'''

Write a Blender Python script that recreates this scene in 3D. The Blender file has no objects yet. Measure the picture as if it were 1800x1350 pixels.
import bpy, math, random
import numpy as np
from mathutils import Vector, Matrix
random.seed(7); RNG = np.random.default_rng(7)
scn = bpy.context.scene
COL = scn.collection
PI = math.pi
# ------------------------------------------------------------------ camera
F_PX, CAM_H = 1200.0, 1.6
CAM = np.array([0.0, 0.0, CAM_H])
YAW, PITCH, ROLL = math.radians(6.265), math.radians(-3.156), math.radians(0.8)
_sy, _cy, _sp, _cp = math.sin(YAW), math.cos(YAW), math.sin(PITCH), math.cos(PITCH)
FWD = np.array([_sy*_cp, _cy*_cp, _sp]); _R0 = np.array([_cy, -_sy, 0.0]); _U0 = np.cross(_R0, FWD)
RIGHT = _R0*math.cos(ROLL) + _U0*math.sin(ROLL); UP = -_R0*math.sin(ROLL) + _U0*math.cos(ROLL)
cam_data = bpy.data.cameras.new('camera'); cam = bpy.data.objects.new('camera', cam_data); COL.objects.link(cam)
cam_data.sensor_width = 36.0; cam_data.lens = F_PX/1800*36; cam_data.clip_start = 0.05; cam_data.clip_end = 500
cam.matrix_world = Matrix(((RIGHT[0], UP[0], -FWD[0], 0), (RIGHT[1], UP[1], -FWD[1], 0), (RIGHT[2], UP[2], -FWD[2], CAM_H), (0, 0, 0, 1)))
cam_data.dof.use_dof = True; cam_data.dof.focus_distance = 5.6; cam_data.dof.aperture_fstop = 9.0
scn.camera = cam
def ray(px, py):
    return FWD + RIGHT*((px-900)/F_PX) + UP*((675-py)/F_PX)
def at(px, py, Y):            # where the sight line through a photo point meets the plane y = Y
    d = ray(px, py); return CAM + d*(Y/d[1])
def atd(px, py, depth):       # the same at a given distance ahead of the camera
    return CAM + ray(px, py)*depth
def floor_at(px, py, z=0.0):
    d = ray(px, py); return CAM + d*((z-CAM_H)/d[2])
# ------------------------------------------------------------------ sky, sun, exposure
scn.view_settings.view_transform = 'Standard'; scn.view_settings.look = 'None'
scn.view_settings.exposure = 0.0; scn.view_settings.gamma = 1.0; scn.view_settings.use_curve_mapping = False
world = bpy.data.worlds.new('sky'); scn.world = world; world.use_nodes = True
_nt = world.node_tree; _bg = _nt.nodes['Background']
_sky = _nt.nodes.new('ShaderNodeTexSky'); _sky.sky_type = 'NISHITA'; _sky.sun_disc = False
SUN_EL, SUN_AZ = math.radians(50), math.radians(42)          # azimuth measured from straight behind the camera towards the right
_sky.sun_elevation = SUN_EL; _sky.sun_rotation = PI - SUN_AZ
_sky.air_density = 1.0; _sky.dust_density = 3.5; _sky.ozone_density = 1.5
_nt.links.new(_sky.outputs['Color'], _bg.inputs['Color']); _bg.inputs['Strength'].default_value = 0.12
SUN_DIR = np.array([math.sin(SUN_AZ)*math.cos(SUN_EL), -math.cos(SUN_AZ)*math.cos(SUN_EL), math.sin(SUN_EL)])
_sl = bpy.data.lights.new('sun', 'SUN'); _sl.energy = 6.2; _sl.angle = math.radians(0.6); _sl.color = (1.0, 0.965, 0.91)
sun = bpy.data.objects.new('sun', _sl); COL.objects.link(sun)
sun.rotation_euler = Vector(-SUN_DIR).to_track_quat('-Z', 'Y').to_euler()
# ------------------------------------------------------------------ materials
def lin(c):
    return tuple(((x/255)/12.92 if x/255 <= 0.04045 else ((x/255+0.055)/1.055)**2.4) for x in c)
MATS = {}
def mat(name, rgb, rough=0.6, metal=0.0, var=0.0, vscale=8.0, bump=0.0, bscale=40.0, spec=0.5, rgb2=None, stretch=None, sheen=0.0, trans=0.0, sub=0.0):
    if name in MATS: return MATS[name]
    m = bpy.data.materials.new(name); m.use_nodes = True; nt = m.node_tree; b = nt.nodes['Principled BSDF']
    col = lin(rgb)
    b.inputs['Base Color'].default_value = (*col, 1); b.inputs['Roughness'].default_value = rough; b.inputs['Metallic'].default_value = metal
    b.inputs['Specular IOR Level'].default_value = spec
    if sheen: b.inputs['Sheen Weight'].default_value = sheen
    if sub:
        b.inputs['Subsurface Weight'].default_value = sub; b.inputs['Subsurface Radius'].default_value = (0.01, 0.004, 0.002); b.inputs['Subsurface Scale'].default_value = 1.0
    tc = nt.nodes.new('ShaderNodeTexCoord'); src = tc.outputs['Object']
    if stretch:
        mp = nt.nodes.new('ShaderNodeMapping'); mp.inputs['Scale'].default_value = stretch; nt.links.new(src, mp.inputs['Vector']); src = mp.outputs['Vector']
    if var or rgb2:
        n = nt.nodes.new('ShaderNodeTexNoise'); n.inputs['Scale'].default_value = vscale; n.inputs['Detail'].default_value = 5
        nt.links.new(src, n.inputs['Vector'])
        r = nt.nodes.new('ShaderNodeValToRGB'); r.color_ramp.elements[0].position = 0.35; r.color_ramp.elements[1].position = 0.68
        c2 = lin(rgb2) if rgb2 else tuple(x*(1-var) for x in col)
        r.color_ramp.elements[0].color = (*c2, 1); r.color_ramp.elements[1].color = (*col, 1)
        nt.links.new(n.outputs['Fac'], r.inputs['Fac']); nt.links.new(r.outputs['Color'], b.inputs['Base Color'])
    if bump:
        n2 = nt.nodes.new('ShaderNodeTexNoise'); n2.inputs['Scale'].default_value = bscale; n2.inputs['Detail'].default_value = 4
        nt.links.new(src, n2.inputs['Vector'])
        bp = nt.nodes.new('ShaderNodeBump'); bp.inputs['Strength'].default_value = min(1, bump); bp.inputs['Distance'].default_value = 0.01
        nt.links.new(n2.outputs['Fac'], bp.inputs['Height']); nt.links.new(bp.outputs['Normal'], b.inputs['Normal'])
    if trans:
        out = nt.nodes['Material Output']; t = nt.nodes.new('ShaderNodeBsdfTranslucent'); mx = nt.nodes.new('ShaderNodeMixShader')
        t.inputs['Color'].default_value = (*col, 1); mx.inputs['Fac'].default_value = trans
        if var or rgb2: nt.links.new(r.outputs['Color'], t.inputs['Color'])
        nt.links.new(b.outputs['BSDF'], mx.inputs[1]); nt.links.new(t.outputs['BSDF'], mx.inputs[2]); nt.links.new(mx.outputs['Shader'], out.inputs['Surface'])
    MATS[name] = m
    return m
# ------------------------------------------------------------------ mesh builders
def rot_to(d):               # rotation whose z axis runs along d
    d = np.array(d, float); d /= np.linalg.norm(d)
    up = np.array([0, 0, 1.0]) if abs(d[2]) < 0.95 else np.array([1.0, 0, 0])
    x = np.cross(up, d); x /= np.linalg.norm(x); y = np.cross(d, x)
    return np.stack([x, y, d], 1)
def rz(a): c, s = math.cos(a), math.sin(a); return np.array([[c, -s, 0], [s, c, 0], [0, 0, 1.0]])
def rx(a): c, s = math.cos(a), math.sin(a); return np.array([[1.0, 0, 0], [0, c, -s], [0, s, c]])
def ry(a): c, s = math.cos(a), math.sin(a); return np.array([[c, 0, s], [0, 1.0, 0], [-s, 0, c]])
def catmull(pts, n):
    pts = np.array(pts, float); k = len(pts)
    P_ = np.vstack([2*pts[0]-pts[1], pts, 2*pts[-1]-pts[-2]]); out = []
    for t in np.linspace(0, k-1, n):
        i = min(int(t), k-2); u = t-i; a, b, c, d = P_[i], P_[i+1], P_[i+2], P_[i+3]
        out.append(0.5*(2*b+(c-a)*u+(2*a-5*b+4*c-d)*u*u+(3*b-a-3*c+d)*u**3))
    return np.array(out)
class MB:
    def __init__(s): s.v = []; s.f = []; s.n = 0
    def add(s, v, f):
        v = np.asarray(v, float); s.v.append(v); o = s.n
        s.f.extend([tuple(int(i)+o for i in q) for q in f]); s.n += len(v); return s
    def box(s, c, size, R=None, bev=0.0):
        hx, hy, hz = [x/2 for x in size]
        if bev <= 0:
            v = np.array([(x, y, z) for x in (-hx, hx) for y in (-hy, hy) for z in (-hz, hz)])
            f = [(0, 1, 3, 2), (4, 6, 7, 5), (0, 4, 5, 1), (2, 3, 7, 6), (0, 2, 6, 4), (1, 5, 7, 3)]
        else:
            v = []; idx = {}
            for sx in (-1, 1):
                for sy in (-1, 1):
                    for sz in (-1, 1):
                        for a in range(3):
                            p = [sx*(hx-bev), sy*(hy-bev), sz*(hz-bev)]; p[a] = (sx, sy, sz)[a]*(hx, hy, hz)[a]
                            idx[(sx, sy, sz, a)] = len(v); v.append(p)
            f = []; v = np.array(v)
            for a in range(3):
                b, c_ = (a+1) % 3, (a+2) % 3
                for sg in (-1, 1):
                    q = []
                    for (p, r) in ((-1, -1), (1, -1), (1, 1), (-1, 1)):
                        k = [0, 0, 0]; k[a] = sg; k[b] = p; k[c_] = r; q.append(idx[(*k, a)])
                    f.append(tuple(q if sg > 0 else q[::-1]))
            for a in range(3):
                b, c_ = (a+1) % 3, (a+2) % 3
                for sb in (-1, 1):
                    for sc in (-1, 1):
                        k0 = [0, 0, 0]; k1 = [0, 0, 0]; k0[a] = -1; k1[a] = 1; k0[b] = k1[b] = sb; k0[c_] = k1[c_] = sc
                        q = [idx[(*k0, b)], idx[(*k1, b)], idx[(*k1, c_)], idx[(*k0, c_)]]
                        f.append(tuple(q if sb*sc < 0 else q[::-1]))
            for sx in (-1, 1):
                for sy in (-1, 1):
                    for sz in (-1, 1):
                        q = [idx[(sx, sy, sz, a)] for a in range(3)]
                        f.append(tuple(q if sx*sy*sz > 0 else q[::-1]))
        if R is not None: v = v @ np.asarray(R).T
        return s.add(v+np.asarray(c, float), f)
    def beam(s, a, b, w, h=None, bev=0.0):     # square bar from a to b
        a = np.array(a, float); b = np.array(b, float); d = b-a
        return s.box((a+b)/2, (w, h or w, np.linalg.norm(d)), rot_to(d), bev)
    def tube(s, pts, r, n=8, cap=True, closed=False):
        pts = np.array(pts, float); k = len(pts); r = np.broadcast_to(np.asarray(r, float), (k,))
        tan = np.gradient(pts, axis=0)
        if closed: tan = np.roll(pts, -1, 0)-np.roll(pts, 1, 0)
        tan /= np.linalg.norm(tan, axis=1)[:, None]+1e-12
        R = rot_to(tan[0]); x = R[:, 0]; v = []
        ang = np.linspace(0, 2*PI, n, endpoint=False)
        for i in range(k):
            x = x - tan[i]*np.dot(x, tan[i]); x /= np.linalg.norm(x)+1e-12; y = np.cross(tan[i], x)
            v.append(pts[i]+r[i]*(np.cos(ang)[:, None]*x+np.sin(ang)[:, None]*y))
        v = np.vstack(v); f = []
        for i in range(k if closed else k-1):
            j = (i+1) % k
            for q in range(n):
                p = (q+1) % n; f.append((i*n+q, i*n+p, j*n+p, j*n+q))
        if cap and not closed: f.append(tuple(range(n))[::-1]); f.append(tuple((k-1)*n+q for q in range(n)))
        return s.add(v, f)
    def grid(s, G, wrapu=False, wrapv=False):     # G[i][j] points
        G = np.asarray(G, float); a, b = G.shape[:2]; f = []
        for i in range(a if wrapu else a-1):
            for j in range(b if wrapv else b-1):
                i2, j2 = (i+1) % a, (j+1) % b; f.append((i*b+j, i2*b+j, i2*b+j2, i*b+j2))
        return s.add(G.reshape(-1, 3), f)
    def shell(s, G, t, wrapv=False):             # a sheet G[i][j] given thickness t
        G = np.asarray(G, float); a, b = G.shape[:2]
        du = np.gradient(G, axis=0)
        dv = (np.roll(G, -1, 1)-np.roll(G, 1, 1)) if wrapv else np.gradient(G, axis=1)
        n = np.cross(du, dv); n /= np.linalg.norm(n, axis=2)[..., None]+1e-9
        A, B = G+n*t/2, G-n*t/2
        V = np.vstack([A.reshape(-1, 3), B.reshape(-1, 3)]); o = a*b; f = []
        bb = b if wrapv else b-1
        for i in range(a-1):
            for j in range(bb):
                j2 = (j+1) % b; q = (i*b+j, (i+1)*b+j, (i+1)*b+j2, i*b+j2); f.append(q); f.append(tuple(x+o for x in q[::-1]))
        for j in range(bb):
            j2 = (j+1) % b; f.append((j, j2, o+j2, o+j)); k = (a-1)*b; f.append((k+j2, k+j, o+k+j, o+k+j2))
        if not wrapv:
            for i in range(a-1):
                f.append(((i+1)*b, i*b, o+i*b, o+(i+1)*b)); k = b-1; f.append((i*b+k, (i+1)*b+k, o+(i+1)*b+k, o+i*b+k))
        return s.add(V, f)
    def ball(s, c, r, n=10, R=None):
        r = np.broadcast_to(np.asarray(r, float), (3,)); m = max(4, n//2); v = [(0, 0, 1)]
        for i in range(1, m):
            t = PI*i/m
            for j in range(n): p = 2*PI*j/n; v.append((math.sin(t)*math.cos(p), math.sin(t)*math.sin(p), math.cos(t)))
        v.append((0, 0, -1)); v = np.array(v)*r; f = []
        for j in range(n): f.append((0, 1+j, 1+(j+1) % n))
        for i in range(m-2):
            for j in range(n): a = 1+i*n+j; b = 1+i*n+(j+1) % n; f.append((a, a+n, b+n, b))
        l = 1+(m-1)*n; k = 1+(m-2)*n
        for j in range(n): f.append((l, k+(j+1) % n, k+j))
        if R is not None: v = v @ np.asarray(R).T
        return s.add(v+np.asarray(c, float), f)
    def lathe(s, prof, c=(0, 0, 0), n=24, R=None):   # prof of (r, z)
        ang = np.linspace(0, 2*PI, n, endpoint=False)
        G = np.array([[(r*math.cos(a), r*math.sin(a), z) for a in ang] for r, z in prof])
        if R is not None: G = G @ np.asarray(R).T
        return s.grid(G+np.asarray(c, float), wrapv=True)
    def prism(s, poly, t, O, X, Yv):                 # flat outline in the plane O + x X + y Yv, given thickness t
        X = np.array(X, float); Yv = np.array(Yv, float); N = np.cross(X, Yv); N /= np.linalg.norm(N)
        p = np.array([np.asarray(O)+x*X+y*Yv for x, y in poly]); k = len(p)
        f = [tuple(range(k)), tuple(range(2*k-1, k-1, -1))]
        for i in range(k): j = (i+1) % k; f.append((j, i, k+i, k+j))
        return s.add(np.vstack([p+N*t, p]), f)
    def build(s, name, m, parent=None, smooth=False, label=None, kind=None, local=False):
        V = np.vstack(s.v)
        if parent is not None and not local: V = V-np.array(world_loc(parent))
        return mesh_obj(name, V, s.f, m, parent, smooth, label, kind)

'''

Reply with nothing except the number of lines in the listing above that include "objects".

3